Goncourt : la censure devant soi
Attention, danger ! Un des auteurs retenus par la sélection Goncourt défend, pour son roman, l’utilisation de « sensibility readers », une pratique montante anglo-saxonne… de l’interdit
Parmi les 16 livres retenus par l’Académie Goncourt, « Que notre joie demeure », le roman d’un jeune Québécois, Kevin Lambert, met en scène un architecte d’origine afro-québécois. L’auteur s’est félicité d’avoir fait appel à la relecture vigilante d’une consultante éditoriale, québécoise et haïtienne – une « sensibility reader » – comme son personnage. Mieux, il argue que seuls des esprits – forcément – réactionnaires pourraient s’opposer à cette pratique.
C’est pourtant le prix Goncourt 2018, Nicolas Mathieu, difficilement suspect de pensées conservatrices, qui a vivement protesté : « faire de professionnels des sensibilités, d’experts des stéréotypes, de spécialistes de ce qui s’accepte et s’ose à un moment donné la boussole de notre travail, voilà qui nous laisse pour le moins circonspect ».
« Sensibility readers « ou « diversity editors »… De quoi s’agit-il ? Traduction possible : « démineurs éditoriaux » ou « lecteurs sensibles ». Présents dans le monde de l’édition depuis plusieurs années, ils officient essentiellement aux États-Unis et au Canada où ils sont chargés de traquer, dans des romans, des contenus « offensants » ou « choquants », porteurs de « biais stéréotypés ».
Soyons clairs : il ne s’agit pas de faire relire un roman par des amis ou des spécialistes, ce que nombre d’écrivains font naturellement, mais de revendiquer le recours à un tiers choisi pour sa seule appartenance identitaire, ethnique ou sexuelle.
L’auteur d’outre-Atlantique, Kevin Lambert, avance : « Qui peut écrire quoi ? Est-ce que tout le monde peut écrire du point de vue de n’importe quel personnage ? ».
Sauf que, si on tire le fil, c’est toute l’idée que l’on peut se faire de la littérature qui s’effondre d’un bloc. Et le spectre des cultures totalitaires qui revient au galop. Au passage, des écrivains sont morts précisément parce qu’ils refusaient de se soumettre.
Si la création est constamment en dialogue avec la morale, c’est généralement pour la combattre, et non pour s’y contraindre. Et elle a toujours été politique. C’est bien en cela que les grands romans, en bouleversant les regards, contribuent à changer le monde.
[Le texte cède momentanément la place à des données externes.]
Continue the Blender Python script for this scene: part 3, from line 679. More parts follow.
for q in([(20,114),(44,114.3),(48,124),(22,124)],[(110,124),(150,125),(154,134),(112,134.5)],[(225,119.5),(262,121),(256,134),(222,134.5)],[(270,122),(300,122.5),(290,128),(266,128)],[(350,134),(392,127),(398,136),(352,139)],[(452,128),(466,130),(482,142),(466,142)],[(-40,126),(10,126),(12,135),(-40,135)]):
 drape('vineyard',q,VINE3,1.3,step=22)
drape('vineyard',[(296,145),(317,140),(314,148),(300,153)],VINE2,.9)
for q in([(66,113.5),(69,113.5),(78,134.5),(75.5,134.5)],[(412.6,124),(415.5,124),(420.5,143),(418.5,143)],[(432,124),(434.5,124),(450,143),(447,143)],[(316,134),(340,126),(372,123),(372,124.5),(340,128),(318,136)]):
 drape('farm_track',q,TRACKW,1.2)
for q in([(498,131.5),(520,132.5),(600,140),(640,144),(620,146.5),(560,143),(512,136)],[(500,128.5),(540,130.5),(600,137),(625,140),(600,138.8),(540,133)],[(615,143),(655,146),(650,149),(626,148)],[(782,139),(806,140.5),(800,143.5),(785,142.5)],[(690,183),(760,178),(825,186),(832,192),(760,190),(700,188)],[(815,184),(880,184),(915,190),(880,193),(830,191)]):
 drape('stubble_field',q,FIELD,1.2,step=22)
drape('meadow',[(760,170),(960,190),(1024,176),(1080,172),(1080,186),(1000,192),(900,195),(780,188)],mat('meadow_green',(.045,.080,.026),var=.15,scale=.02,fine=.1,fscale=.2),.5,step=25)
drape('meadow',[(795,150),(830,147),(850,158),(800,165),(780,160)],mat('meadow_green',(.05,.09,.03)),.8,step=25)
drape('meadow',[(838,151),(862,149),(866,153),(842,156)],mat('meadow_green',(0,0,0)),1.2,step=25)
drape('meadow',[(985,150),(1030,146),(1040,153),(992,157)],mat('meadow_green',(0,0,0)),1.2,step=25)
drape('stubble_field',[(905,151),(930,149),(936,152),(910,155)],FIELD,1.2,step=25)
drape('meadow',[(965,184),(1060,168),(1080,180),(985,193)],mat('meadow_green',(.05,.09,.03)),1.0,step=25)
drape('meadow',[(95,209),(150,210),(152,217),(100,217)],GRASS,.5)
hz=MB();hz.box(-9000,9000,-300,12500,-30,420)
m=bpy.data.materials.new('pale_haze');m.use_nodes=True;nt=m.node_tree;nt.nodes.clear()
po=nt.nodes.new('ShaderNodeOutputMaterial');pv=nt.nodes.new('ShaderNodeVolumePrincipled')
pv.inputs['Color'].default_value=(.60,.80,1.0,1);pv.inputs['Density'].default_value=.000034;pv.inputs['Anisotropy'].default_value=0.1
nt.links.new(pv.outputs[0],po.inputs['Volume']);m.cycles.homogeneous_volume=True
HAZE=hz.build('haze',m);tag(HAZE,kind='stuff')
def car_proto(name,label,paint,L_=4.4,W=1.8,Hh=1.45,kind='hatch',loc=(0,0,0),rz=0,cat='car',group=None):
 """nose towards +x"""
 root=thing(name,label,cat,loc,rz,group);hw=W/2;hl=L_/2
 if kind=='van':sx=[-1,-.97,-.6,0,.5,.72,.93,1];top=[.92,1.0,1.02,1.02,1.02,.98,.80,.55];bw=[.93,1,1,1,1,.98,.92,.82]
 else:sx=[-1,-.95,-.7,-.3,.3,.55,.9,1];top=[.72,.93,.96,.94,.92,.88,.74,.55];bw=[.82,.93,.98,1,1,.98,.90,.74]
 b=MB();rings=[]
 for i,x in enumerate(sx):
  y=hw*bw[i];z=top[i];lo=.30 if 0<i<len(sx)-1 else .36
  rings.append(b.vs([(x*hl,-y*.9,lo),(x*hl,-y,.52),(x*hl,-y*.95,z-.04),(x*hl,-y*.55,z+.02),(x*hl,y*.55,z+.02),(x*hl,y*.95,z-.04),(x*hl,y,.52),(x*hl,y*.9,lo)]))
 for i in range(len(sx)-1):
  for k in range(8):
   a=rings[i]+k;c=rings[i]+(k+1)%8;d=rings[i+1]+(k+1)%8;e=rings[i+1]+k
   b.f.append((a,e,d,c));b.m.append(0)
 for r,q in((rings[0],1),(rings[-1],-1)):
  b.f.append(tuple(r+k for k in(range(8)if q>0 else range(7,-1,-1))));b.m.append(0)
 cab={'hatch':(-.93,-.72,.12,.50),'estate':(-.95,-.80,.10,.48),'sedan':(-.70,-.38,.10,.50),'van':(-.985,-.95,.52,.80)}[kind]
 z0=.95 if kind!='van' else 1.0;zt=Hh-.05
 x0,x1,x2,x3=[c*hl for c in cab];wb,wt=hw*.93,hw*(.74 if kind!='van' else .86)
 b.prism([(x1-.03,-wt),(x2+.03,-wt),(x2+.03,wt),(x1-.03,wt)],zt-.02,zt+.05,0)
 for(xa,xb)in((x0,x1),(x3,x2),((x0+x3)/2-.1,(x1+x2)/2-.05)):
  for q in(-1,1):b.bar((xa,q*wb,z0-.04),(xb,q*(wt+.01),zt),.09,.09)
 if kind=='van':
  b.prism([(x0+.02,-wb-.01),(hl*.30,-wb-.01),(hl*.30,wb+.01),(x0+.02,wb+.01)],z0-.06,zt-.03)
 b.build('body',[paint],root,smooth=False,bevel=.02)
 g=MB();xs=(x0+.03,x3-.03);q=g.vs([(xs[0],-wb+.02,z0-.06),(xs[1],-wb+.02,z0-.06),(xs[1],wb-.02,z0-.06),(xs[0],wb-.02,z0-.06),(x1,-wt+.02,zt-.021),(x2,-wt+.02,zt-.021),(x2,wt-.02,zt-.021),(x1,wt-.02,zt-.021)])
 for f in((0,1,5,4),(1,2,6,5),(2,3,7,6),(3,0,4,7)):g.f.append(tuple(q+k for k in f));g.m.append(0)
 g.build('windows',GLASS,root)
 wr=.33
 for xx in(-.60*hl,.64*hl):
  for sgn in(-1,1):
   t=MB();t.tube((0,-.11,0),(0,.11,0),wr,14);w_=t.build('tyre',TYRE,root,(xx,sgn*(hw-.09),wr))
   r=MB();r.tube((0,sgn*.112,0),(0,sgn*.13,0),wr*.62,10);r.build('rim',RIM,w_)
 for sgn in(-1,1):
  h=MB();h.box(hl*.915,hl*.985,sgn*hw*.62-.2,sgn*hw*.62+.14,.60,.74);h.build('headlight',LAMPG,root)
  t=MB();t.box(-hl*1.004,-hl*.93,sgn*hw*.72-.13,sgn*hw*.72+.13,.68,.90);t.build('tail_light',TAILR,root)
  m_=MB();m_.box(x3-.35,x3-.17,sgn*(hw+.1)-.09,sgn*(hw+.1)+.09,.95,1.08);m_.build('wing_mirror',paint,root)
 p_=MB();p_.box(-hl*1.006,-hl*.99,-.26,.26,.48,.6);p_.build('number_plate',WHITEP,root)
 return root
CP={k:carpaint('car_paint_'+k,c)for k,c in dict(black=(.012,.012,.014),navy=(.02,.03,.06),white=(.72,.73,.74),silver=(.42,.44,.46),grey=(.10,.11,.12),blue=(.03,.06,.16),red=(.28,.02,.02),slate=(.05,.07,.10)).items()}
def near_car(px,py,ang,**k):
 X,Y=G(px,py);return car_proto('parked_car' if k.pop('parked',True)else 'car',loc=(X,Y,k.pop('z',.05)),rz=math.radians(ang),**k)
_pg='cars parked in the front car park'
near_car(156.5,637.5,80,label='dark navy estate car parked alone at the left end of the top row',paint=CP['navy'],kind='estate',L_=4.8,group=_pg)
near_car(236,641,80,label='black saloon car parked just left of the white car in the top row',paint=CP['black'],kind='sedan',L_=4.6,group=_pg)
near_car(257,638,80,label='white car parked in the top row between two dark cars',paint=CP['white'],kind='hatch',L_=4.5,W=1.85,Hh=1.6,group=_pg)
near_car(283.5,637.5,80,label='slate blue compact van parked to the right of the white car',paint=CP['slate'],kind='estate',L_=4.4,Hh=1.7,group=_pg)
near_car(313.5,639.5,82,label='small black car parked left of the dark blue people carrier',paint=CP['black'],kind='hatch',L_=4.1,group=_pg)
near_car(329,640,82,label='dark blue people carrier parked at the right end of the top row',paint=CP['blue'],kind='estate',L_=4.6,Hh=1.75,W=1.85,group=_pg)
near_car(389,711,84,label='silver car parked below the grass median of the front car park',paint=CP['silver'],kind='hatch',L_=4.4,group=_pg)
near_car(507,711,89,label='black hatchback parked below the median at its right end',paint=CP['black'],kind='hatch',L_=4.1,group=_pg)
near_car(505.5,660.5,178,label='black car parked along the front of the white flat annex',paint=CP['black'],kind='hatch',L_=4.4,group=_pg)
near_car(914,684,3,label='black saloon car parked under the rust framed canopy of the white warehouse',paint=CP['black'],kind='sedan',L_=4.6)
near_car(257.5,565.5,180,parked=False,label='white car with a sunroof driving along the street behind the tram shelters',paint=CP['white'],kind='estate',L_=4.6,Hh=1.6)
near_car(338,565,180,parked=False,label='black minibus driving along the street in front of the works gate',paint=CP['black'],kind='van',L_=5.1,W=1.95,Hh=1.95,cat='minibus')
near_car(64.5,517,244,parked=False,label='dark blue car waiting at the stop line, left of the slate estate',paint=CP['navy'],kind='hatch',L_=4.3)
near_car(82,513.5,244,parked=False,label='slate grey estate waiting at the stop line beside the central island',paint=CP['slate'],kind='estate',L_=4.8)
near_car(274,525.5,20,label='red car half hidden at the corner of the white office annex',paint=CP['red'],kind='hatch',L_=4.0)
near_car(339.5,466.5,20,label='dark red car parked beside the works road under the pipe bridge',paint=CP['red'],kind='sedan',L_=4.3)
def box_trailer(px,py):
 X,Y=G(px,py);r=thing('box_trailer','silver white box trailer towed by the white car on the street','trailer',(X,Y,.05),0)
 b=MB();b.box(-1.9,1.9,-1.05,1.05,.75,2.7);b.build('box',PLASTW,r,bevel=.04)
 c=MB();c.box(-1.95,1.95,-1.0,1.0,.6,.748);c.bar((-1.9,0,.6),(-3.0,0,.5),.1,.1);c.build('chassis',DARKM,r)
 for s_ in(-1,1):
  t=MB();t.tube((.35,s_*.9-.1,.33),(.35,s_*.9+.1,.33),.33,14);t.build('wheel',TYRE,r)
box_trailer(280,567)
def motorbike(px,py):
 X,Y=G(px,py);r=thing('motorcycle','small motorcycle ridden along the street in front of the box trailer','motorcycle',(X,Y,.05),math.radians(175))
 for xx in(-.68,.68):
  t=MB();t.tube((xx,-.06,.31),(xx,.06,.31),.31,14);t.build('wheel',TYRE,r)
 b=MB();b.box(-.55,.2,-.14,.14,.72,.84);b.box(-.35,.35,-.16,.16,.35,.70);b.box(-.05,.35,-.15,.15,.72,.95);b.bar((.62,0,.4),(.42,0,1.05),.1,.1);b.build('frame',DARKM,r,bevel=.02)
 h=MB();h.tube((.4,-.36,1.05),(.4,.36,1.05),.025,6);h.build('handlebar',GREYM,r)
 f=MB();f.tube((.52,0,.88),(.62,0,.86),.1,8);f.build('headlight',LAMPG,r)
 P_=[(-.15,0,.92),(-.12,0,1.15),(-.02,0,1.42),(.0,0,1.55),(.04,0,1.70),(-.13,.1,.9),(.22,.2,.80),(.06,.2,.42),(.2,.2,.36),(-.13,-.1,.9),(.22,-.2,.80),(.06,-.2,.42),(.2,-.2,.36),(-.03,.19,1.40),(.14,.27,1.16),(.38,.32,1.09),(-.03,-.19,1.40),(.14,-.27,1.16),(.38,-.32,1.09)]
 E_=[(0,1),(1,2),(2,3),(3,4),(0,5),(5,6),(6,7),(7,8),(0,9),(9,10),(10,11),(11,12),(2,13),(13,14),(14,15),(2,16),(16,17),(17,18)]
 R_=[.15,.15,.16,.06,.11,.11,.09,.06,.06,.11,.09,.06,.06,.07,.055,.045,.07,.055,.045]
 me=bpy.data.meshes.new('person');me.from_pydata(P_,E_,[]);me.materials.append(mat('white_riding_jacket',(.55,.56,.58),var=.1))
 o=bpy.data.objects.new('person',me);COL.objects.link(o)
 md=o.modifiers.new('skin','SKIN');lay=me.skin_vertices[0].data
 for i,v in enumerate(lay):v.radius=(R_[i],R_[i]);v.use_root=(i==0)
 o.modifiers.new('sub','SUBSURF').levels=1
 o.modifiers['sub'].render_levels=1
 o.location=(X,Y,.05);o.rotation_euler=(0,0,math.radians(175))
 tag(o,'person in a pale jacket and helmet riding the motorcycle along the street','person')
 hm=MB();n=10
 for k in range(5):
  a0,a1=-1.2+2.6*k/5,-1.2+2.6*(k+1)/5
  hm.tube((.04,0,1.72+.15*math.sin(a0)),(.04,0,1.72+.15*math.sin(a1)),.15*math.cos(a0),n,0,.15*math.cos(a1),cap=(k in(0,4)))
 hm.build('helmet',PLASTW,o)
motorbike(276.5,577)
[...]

La seule morale qui vaille, ce n’est pas la morale sociale, sociétale, publique, mais bien celle que le créateur s’impose à lui-même.
Le seul « sensibility reader » souhaitable, c’est celui que le romancier porte en lui, d’ailleurs le plus tyrannique. Comme le titre Jean-Paul Dubois, auteur primé : « Tous les hommes n’habitent pas le même monde » . Écrire à partir de soi, mais pour dire une autre expérience que la sienne, c’est tout l’enjeu de la littérature.
Développer le recours à des « lecteurs sensibles », c’est accepter de plier sous la nouvelle terreur engendrée par les réseaux sociaux et les autres procédés de dénonciations ou d’intimidations, anonymes ou pas. Autant poster un « sensibility reader » de l’Armée du Salut dans « Rue des boutiques obscures » de Modiano.
Bien sûr, les manuscrits sont toujours, quand les éditeurs l’estiment nécessaire, relus par des avocats. Ils y traquent les entorses juridiques… pas morales. La loi existe et elle suffit.
Sauf bien naïvement à entrouvrir la porte à un phénomène bien connu historiquement de nos services et qui porte un nom simple : la censure.
Gageons que cela n’échappera pas aux jurés avisés du Prix Goncourt.